Set down the data below from its first line to the line holding "COL = sc.collection", inclusive; omit all pictures.

----

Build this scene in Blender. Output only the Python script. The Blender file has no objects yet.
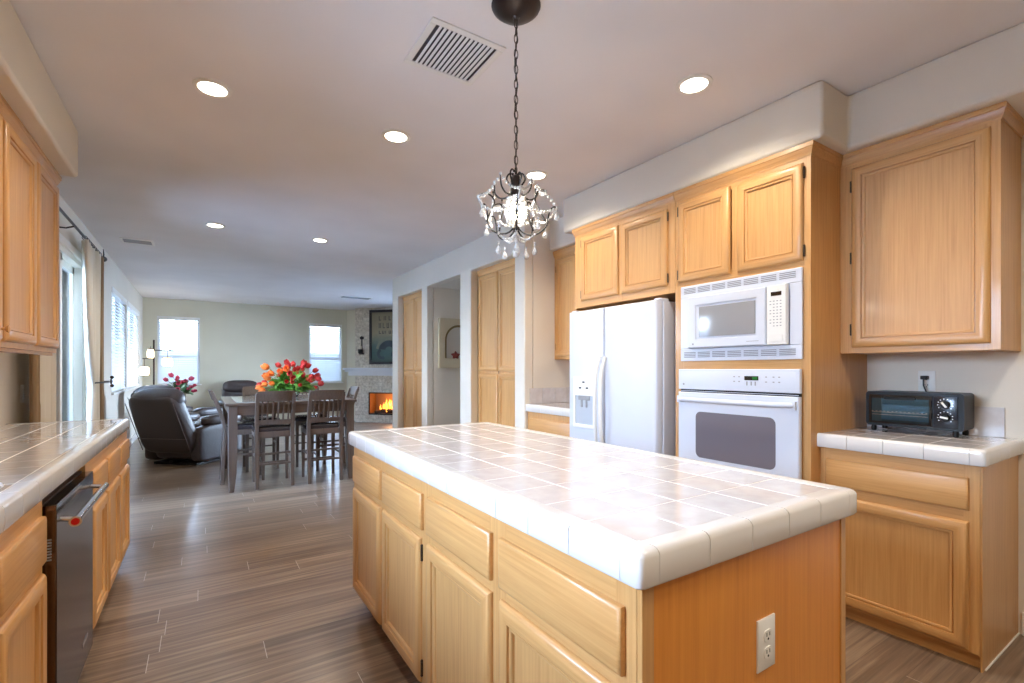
import bpy, bmesh, math, random
from mathutils import Vector, Matrix
R = math.radians
PI = math.pi
random.seed(7)
sc = bpy.context.scene
COL = sc.collection

# ---------------------------------------------------------------- camera
F_PX, YAW, HY, CAM_H = 481.25, 32.878, 369.29, 1.25
cam_d = bpy.data.cameras.new('camera')
cam = bpy.data.objects.new('camera', cam_d)
COL.objects.link(cam)
cam.location = (0, 0, CAM_H)
cam.rotation_euler = (R(90), 0, R(-YAW))
cam_d.sensor_fit = 'HORIZONTAL'
cam_d.sensor_width = 36.0
cam_d.lens = 36.0 * F_PX / 1024
cam_d.shift_x = 0.0
cam_d.shift_y = (HY - 341.5) / 1024
cam_d.clip_start = 0.02
sc.camera = cam

# ---------------------------------------------------------------- world, exposure
EXPOSURE = 0.16
SKY_STRENGTH = 46.0
W = bpy.data.worlds.new('daylight')
sc.world = W
W.use_nodes = True
wn = W.node_tree.nodes
wl = W.node_tree.links
bg = wn['Background']
tc = wn.new('ShaderNodeTexCoord')
sp = wn.new('ShaderNodeSeparateXYZ')
mr = wn.new('ShaderNodeMapRange')
mr.inputs['From Min'].default_value = -0.1
mr.inputs['From Max'].default_value = 0.8
cr = wn.new('ShaderNodeValToRGB')
cr.color_ramp.elements[0].color = (0.68, 0.83, 1.0, 1)
cr.color_ramp.elements[1].color = (0.28, 0.53, 1.0, 1)
wl.new(tc.outputs['Generated'], sp.inputs[0])
wl.new(sp.outputs['Z'], mr.inputs['Value'])
wl.new(mr.outputs[0], cr.inputs[0])
wl.new(cr.outputs[0], bg.inputs['Color'])
bg.inputs['Strength'].default_value = SKY_STRENGTH

sc.view_settings.view_transform = 'Standard'
sc.view_settings.look = 'None'
sc.view_settings.exposure = EXPOSURE
sc.view_settings.gamma = 1.0
sc.view_settings.use_curve_mapping = False
sc.cycles.max_bounces = 12
sc.cycles.diffuse_bounces = 7
sc.cycles.glossy_bounces = 4
sc.cycles.transmission_bounces = 8
sc.cycles.transparent_max_bounces = 12
sc.cycles.caustics_reflective = False
sc.cycles.caustics_refractive = False
sc.cycles.sample_clamp_indirect = 6.0
sc.cycles.use_denoising = True

DOWN_W = 13.0       # watts of one ceiling downlight
CHAND_W = 4.0       # the pendant's bulb
WARM = (1.0, 0.90, 0.76)

def portal(loc, rot, sx, sy):
    d = bpy.data.lights.new('window_portal', 'AREA')
    d.shape = 'RECTANGLE'
    d.size = sx
    d.size_y = sy
    d.cycles.is_portal = True
    o = bpy.data.objects.new('window_portal', d)
    o.location = loc
    o.rotation_euler = rot
    COL.objects.link(o)

# ---------------------------------------------------------------- room numbers
H = 2.693           # ceiling
S = 2.404           # soffit underside
LW = -0.98          # left wall
RW = 3.25           # right wall of the kitchen
FW = 12.10          # far wall
PW = 2.565          # pantry wall
NEAR = -2.6
RX = 4.66           # right wall of the family room
CT = 0.92           # counter top
SX = 2.582          # soffit over fridge and oven
SX2 = 2.856

portal((LW - 0.02, 1.3, 1.6), (0, R(-90), 0), 1.04, 1.1)
portal((LW - 0.02, 5.46, 1.14), (0, R(-90), 0), 2.28, 1.68)
portal((LW - 0.02, 8.81, 1.63), (0, R(-90), 0), 1.38, 1.56)
portal((LW - 0.02, 10.61, 1.63), (0, R(-90), 0), 1.38, 1.76)
portal((RX + 0.02, 9.6, 1.365), (0, R(90), 0), 1.93, 2.0)
portal((-0.38, FW + 0.02, 1.63), (R(-90), 0, 0), 0.74, 1.38)
portal((2.51, FW + 0.02, 1.63), (R(-90), 0, 0), 0.74, 1.38)

# ---------------------------------------------------------------- materials
def lin(c):
    return tuple(((v / 255) / 12.92 if v / 255 <= 0.04045 else ((v / 255 + 0.055) / 1.055) ** 2.4) for v in c) + (1,)

def mat(name, rgb, rough=0.5, metal=0.0, coat=0.0, spec=0.5, emit=None, es=0.0, trans=0.0, ior=1.5, alpha=1.0, sub=0.0):
    m = bpy.data.materials.new(name)
    m.use_nodes = True
    b = m.node_tree.nodes['Principled BSDF']
    b.inputs['Base Color'].default_value = lin(rgb)
    b.inputs['Roughness'].default_value = rough
    b.inputs['Metallic'].default_value = metal
    b.inputs['Coat Weight'].default_value = coat
    b.inputs['Coat Roughness'].default_value = 0.1
    b.inputs['Specular IOR Level'].default_value = spec
    b.inputs['Transmission Weight'].default_value = trans
    b.inputs['IOR'].default_value = ior
    b.inputs['Alpha'].default_value = alpha
    if emit:
        b.inputs['Emission Color'].default_value = lin(emit)
        b.inputs['Emission Strength'].default_value = es
    return m

class NT:
    def __init__(s, m):
        s.m = m
        s.t = m.node_tree
        s.b = s.t.nodes['Principled BSDF']
    def n(s, kind, **kw):
        x = s.t.nodes.new('ShaderNode' + kind)
        for k, v in kw.items():
            setattr(x, k, v)
        return x
    def l(s, a, b):
        s.t.links.new(a, b)
    def coords(s, scale=(1, 1, 1), rot=(0, 0, 0), loc=(0, 0, 0)):
        c = s.n('TexCoord')
        mp = s.n('Mapping')
        mp.inputs['Scale'].default_value = scale
        mp.inputs['Rotation'].default_value = rot
        mp.inputs['Location'].default_value = loc
        s.l(c.outputs['Object'], mp.inputs[0])
        return mp.outputs[0]
    def noise(s, vec, scale, detail=3, rough=0.5, dist=0.0):
        x = s.n('TexNoise')
        x.inputs['Scale'].default_value = scale
        x.inputs['Detail'].default_value = detail
        x.inputs['Roughness'].default_value = rough
        x.inputs['Distortion'].default_value = dist
        if vec is not None:
            s.l(vec, x.inputs['Vector'])
        return x
    def ramp(s, fac, stops):
        x = s.n('ValToRGB')
        e = x.color_ramp.elements
        while len(e) < len(stops):
            e.new(0.5)
        for i, (p, c) in enumerate(stops):
            e[i].position = p
            e[i].color = lin(c) if len(c) == 3 else c
        s.l(fac, x.inputs[0])
        return x.outputs[0]
    def math(s, op, a, b=None, c=None):
        x = s.n('Math', operation=op)
        for i, v in enumerate((a, b, c)):
            if v is None:
                continue
            if isinstance(v, (int, float)):
                x.inputs[i].default_value = v
            else:
                s.l(v, x.inputs[i])
        return x.outputs[0]
    def mix(s, fac, a, b, mode='MIX'):
        x = s.n('Mix', data_type='RGBA', blend_type=mode)
        for sock, v in ((x.inputs[0], fac), (x.inputs[6], a), (x.inputs[7], b)):
            if isinstance(v, (int, float)):
                sock.default_value = v
            elif isinstance(v, tuple):
                sock.default_value = lin(v) if len(v) == 3 else v
            else:
                s.l(v, sock)
        return x.outputs[2]
    def bump(s, h, strength=0.2, dist=0.01):
        x = s.n('Bump')
        x.inputs['Strength'].default_value = strength
        x.inputs['Distance'].default_value = dist
        s.l(h, x.inputs['Height'])
        s.l(x.outputs[0], s.b.inputs['Normal'])

def wood(name, light, dark, axis, rough=0.4, coat=0.2, fine=110.0, seed=0.0):
    """straight-grained oak: fine pores stretched along the axis and broad slow bands"""
    m = mat(name, light, rough, coat=coat)
    t = NT(m)
    sc1 = [1.0, 1.0, 1.0]
    sc1[axis] = 0.025
    v1 = t.coords(tuple(sc1), loc=(seed, seed, seed))
    sc2 = [1.0, 1.0, 1.0]
    sc2[axis] = 0.10
    v2 = t.coords(tuple(sc2), loc=(seed + 3, seed, seed))
    a = t.noise(v1, fine, 4, 0.65)
    b = t.noise(v2, 9, 3, 0.5, 1.2)
    wv = t.n('TexWave', wave_type='RINGS', rings_direction='XYZ'[axis])
    wv.inputs['Scale'].default_value = 9.0
    wv.inputs['Distortion'].default_value = 12.0
    wv.inputs['Detail'].default_value = 3.0
    wv.inputs['Detail Scale'].default_value = 1.3
    t.l(v2, wv.inputs['Vector'])
    f = t.math('ADD', t.math('MULTIPLY', a.outputs[0], 0.62), t.math('MULTIPLY', b.outputs[0], 0.2))
    f = t.math('ADD', f, t.math('MULTIPLY', wv.outputs['Fac'], 0.055))
    mid = tuple((l * 0.6 + d * 0.4) for l, d in zip(light, dark))
    c = t.ramp(f, [(0.22, dark), (0.40, mid), (0.60, light)])
    t.l(c, t.b.inputs['Base Color'])
    t.bump(a.outputs[0], 0.05, 0.002)
    return m

OAK_L, OAK_D = (208, 158, 98), (176, 124, 68)
oak_x = wood('oak_grain_along_x', OAK_L, OAK_D, 0)
oak_y = wood('oak_grain_along_y', OAK_L, OAK_D, 1, seed=1.7)
oak_z = wood('oak_grain_upright', OAK_L, OAK_D, 2, seed=4.1)
panel_oak = wood('oak_veneer_end_warm_lit', (226, 150, 60), (198, 118, 38), 2, seed=6.0, fine=80)  # deeper orange carries the warm downlight on the island end
OAK = [oak_z, oak_y]
dark_wood = wood('brown_stained_wood', (100, 86, 77), (72, 61, 55), 2, rough=0.35)
table_wood = wood('brown_stained_table_wood', (102, 87, 78), (76, 64, 57), 0, rough=0.28)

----

▸ **CORRECT RESULT**:
Build this scene in Blender. Output only the Python script. The Blender file has no objects yet.
import bpy, bmesh, math, random
from mathutils import Vector, Matrix
R = math.radians
PI = math.pi
random.seed(7)
sc = bpy.context.scene
COL = sc.collection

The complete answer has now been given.